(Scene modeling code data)
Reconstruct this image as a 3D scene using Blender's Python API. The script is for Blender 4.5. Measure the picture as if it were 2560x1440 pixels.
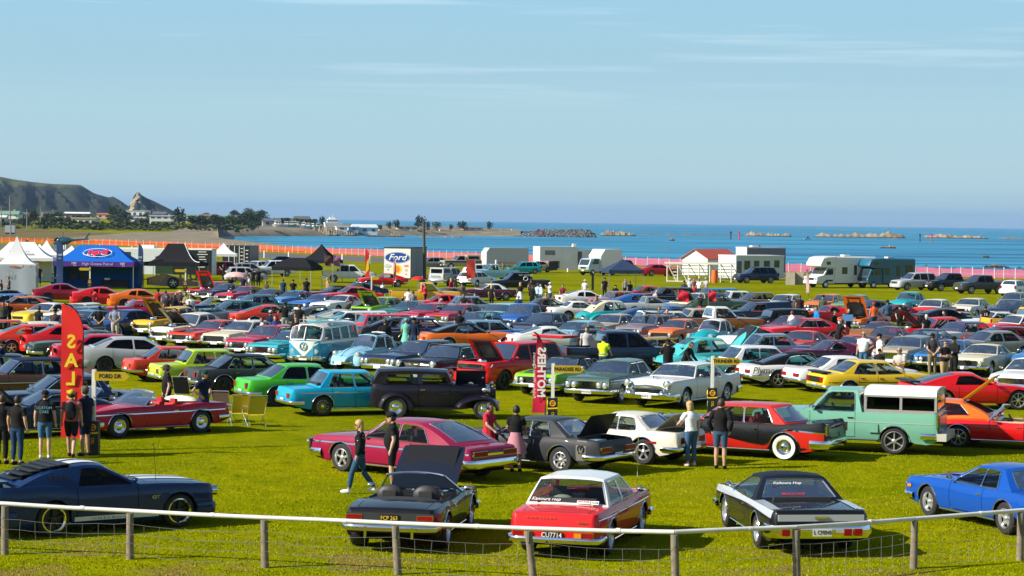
import bpy,math,random
import numpy as np
from mathutils import Vector,Matrix
from mathutils.geometry import tessellate_polygon
for _o in list(bpy.data.objects):bpy.data.objects.remove(_o)
S=bpy.context.scene
COL=S.collection
R=math.radians
random.seed(7)
NPR=np.random.default_rng(11)

# ---------------------------------------------------------------- camera
CAM_H,CAM_F,HORIZON,ROLL=6.3,5600.0,552.6,R(0.737)      # metres, photo pixels
PITCH=math.atan((720-HORIZON)/CAM_F)
_F=Vector((0,math.cos(PITCH),-math.sin(PITCH)));_R=Vector((1,0,0));_U=Vector((0,math.sin(PITCH),math.cos(PITCH)))
_R,_U=_R*math.cos(ROLL)+_U*math.sin(ROLL),_U*math.cos(ROLL)-_R*math.sin(ROLL)
cam_data=bpy.data.cameras.new('camera');cam=bpy.data.objects.new('camera',cam_data);COL.objects.link(cam)
cam_data.sensor_width=36;cam_data.lens=36*CAM_F/2560;cam_data.clip_start=1;cam_data.clip_end=120000
_m=Matrix((_R,_U,-_F)).transposed().to_4x4();_m.translation=(0,0,CAM_H);cam.matrix_world=_m
S.camera=cam

def at(px,py,z=0.0):
    """world point at height z behind photo pixel (px, py)"""
    d=_F*CAM_F + _R*(px-1280) - _U*(py-720)
    t=(z-CAM_H)/d.z
    return Vector((0,0,CAM_H)) + d*t
def at_y(px,py,Y):
    """world point at depth Y behind photo pixel"""
    d=_F*CAM_F + _R*(px-1280) - _U*(py-720)
    return Vector((0,0,CAM_H)) + d*(Y/d.y)
def pix(p):
    v=Vector(p)-Vector((0,0,CAM_H));k=CAM_F/v.dot(_F)
    return 1280+v.dot(_R)*k,720-v.dot(_U)*k

# ---------------------------------------------------------------- sky, sun, exposure
SUN_EL=R(33);SUN_DIR=Vector((-0.94*math.cos(SUN_EL),-0.34*math.cos(SUN_EL),math.sin(SUN_EL))).normalized()
W=bpy.data.worlds.new('World');S.world=W;W.use_nodes=True
nt=W.node_tree;nt.nodes.clear()
def wn(t):return nt.nodes.new(t)
out=wn('ShaderNodeOutputWorld');bg=wn('ShaderNodeBackground');sky=wn('ShaderNodeTexSky')
sky.sky_type='NISHITA';sky.sun_disc=False;sky.sun_elevation=SUN_EL
sky.sun_rotation=math.atan2(SUN_DIR.x,SUN_DIR.y);sky.air_density=1.0;sky.dust_density=0.6;sky.ozone_density=1.2
SKY_STR,EXPO=0.085,0.62
bg.inputs['Strength'].default_value=SKY_STR
# the low band of sky over the sea: milky haze bank below, pale blue above, thin streaks of high cloud; blends into the clear sky by 20 degrees
tc=wn('ShaderNodeTexCoord');sep=wn('ShaderNodeSeparateXYZ');nt.links.new(tc.outputs['Generated'],sep.inputs[0])
ramp=wn('ShaderNodeValToRGB');ramp.color_ramp.interpolation='EASE'
mr=wn('ShaderNodeMapRange');mr.inputs['From Min'].default_value=0.0;mr.inputs['From Max'].default_value=0.12
nt.links.new(sep.outputs['Z'],mr.inputs['Value']);nt.links.new(mr.outputs[0],ramp.inputs[0])
SKY_BAND=[(0.0,(.345,.470,.590)),(0.035,(.37,.515,.605)),(0.085,(.455,.635,.675)),(0.16,(.495,.680,.730)),(0.375,(.455,.685,.765)),(0.6,(.400,.640,.770)),(0.8,(.370,.640,.805)),(1.0,(.310,.570,.800))]      # as seen, before exposure
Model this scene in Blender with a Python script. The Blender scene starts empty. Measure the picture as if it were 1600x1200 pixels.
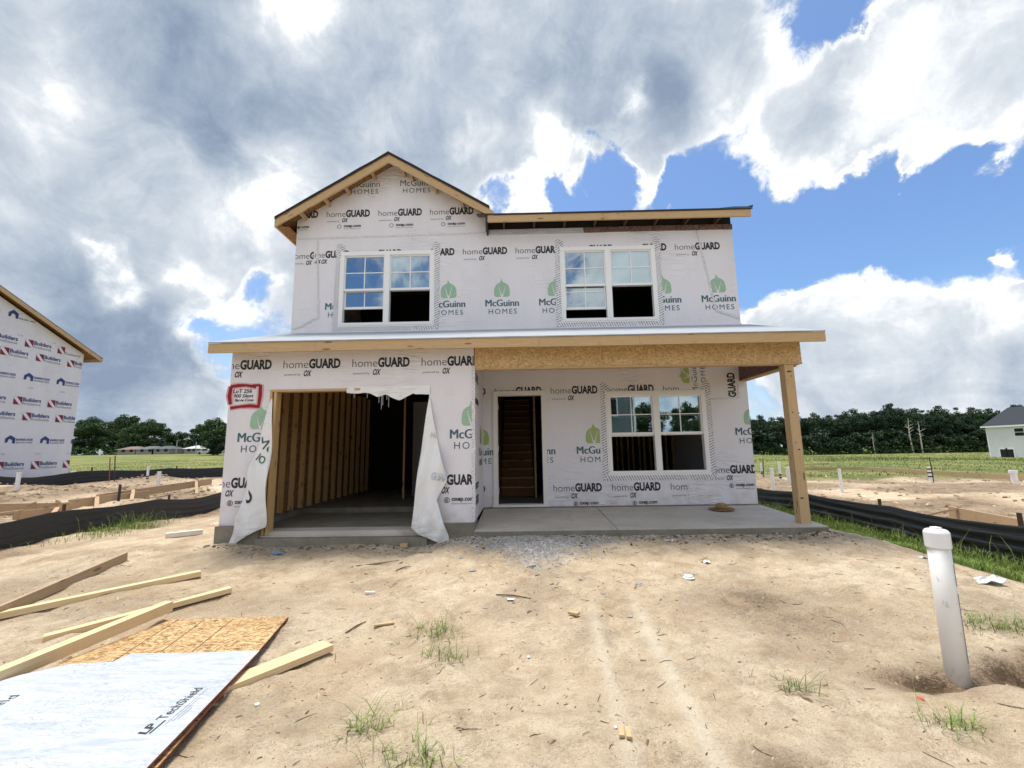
import bpy, bmesh, math, random
import numpy as np
from mathutils import Vector, Matrix
random.seed(7); RS = np.random.RandomState(11)
SC = bpy.context.scene
COL = SC.collection
rad = math.radians

# ---------------------------------------------------------------- camera
CZ, PITCH, ROLL, YAW, FPX = 1.02179, 0.149133, 0.015867, -0.014808, 682.66
cp, sp = math.cos(PITCH), math.sin(PITCH); cr, sr = math.cos(ROLL), math.sin(ROLL); cy, sy = math.cos(YAW), math.sin(YAW)
_F = Vector((sy*cp, cy*cp, sp)); _R = Vector((cy, -sy, 0)); _U = Vector((-sy*sp, -cy*sp, cp))
_X = cr*_R - sr*_U; _Y = sr*_R + cr*_U
cd = bpy.data.cameras.new('camera'); cam = bpy.data.objects.new('camera', cd); COL.objects.link(cam)
cd.sensor_width = 36; cd.lens = FPX/1600*36; cd.clip_end = 4000; cd.clip_start = 0.05
M = Matrix((_X, _Y, -_F)).transposed().to_4x4(); M.translation = Vector((0, 0, CZ)); cam.matrix_world = M
SC.camera = cam
def ray(u, v): return _F + _X*((u-800)/FPX) - _Y*((v-600)/FPX)

# ---------------------------------------------------------------- world, sun, exposure
SUN_EL, SUN_AZ = 76.0, -35.0       # azimuth measured from +Y towards +X
SC.view_settings.view_transform = 'Standard'; SC.view_settings.look = 'None'
SC.view_settings.exposure = 0.84; SC.view_settings.gamma = 1.0; SC.view_settings.use_curve_mapping = False
SC.render.engine = 'CYCLES'; SC.cycles.use_denoising = True; SC.cycles.max_bounces = 8; SC.cycles.transparent_max_bounces = 12
W = bpy.data.worlds.new('World'); SC.world = W; W.use_nodes = True

class NT:
    def __init__(s, tree): s.t = tree; s.n = tree.nodes; s.l = tree.links
    def new(s, ty, **kw):
        n = s.n.new(ty)
        for k, v in kw.items(): setattr(n, k, v)
        return n
    def put(s, sock, v):
        if v is None: return
        if isinstance(v, bpy.types.NodeSocket): s.l.new(v, sock)
        else:
            if sock.type == 'RGBA' and len(v) == 3: v = (*v, 1)
            sock.default_value = v
    def math(s, op, a, b=None, c=None, clamp=False):
        n = s.new('ShaderNodeMath', operation=op, use_clamp=clamp)
        for i, x in enumerate((a, b, c)): s.put(n.inputs[i], x)
        return n.outputs[0]
    def vm(s, op, a, b=None, scale=None, out=0):
        n = s.new('ShaderNodeVectorMath', operation=op)
        s.put(n.inputs[0], a); s.put(n.inputs[1], b)
        if scale is not None: s.put(n.inputs['Scale'], scale)
        return n.outputs[out]
    def noise(s, vec, scale, detail=4, rough=.55, dist=0, out=0, lac=2.0):
        n = s.new('ShaderNodeTexNoise')
        s.put(n.inputs['Vector'], vec); s.put(n.inputs['Scale'], scale); s.put(n.inputs['Detail'], detail)
        s.put(n.inputs['Roughness'], rough); s.put(n.inputs['Distortion'], dist); s.put(n.inputs['Lacunarity'], lac)
        return n.outputs[out]
    def mr(s, v, a, b, c=0, d=1, sm=False):
        n = s.new('ShaderNodeMapRange', interpolation_type='SMOOTHSTEP' if sm else 'LINEAR')
        for i, x in enumerate((v, a, b, c, d)): s.put(n.inputs[i], x)
        return n.outputs[0]
    def mix(s, f, a, b, mode='MIX'):
        n = s.new('ShaderNodeMix', data_type='RGBA', blend_type=mode)
        s.put(n.inputs[0], f); s.put(n.inputs[6], a); s.put(n.inputs[7], b)
        return n.outputs[2]
    def ramp(s, f, stops, interp='LINEAR'):
        n = s.new('ShaderNodeValToRGB'); r = n.color_ramp; r.interpolation = interp
        while len(r.elements) < len(stops): r.elements.new(.5)
        for e, (p, c) in zip(r.elements, stops): e.position = p; e.color = (*c, 1)
        s.put(n.inputs[0], f); return n.outputs[0]
    def mapping(s, vec, loc=(0,0,0), rot=(0,0,0), sc=(1,1,1)):
        n = s.new('ShaderNodeMapping'); s.put(n.inputs[0], vec)
        n.inputs[1].default_value = loc; n.inputs[2].default_value = rot; n.inputs[3].default_value = sc
        return n.outputs[0]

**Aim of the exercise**
Gather and return every line that holds the string "Blender".

**The solution**
Reconstruct this image as a 3D scene using Blender's Python API. The script is for Blender 4.5. Measure the picture as if it were 2560x1440 pixels.
Model this scene in Blender with a Python script. The Blender scene starts empty. Measure the picture as if it were 1600x1200 pixels.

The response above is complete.